They both owner-draw every widget themselves (not using platform native widgets).
Gio is pure Go, Fyne is cgo.
Gio is immediate-mode, Fyne is retained-mode.
Flamewar starts here: I don't know why anyone would seriously choose an immediate mode GUI toolkit. When you receive an event, in immediate mode you have to recreate the whole world, then the toolkit has to then either rerender the world from scratch, or else diff the world against a clone on the heap, and rerender dirty regions. These kind of toolkits "advertise" hitting 60fps rerender speed as if that was impressive. In retained mode you merely don't respond to events you don't need to, the framebuffer doesn't need modification at all, and getting only 60fps updates would be embarassingly slow.
I understand the appeal of integrating e.g. Dear Imgui into your game's render loop if you're already re-rendering the whole viewport. But for desktop/mobile applications where the platform has a retained framebuffer, it seems like a deliberate deoptimisation.
I recently wrote a little document previewer in Fyne. It's a great experience and super easy to build simple GUIs, however Fyne struggled with a few pages of text (slow scrolling and resizing). I'll have to try Gio.
One positive side of immediate mode is that the code becomes a lot more straight forward. You only see that loop function, so it's very nice if you need a POC, or if it's going to be ran on embedded.
I don't think the immediate-mode code is really more straightforward.
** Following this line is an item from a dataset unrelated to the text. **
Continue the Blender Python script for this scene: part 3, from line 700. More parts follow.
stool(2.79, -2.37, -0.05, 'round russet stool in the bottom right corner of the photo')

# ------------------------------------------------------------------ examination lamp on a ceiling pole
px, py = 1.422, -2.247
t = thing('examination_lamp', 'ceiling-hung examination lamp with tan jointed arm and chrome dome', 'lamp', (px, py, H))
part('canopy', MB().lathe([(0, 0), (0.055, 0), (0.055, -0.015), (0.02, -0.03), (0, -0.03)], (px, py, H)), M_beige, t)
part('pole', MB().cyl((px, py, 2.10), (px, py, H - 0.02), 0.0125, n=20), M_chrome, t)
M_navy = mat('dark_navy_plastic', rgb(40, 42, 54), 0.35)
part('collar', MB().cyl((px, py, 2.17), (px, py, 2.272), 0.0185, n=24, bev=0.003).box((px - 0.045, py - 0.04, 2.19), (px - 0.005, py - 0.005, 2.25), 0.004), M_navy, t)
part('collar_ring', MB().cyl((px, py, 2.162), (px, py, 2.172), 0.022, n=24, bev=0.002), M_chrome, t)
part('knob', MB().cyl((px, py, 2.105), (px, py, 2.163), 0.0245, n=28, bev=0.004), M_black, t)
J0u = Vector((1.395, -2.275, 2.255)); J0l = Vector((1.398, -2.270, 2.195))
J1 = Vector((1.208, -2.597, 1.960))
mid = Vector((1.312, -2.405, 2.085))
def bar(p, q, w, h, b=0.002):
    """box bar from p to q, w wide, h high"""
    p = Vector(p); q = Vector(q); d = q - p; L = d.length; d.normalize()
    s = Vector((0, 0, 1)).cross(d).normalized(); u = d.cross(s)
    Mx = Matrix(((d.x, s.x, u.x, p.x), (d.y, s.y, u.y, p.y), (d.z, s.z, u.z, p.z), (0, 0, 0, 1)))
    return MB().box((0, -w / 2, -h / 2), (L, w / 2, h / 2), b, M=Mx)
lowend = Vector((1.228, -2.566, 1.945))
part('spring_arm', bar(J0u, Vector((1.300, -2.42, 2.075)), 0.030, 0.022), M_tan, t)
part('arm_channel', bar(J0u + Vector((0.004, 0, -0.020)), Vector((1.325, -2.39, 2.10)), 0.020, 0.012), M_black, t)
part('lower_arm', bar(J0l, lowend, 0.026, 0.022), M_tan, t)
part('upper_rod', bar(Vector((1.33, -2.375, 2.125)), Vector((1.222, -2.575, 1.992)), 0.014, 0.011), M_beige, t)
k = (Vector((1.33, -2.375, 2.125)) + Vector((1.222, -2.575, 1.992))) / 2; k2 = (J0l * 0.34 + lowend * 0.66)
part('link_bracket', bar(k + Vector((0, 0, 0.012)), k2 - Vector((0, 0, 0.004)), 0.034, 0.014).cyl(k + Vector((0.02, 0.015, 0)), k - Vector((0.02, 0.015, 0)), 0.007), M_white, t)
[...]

Retained mode looks just as simple and only has that one same function with the same 5 basic SLoC, only
- (A) the ui library has to do less work at runtime, resulting in a more responsive app (as per parent comment);
- (B) i was forced to reorder the component instantiation. In immediate mode, the counter's label depends on the button's state, whereas in retained mode, the button update callback depends on the counter instead; and
- (C) immediate mode only needed one sprintf instead of two since the initialization and update logic is unified. You can combine them in retained mode with a helper function or closure (and in real-world apps you would); in this trivial case this increases the SLoC but in real-world cases it reduces it.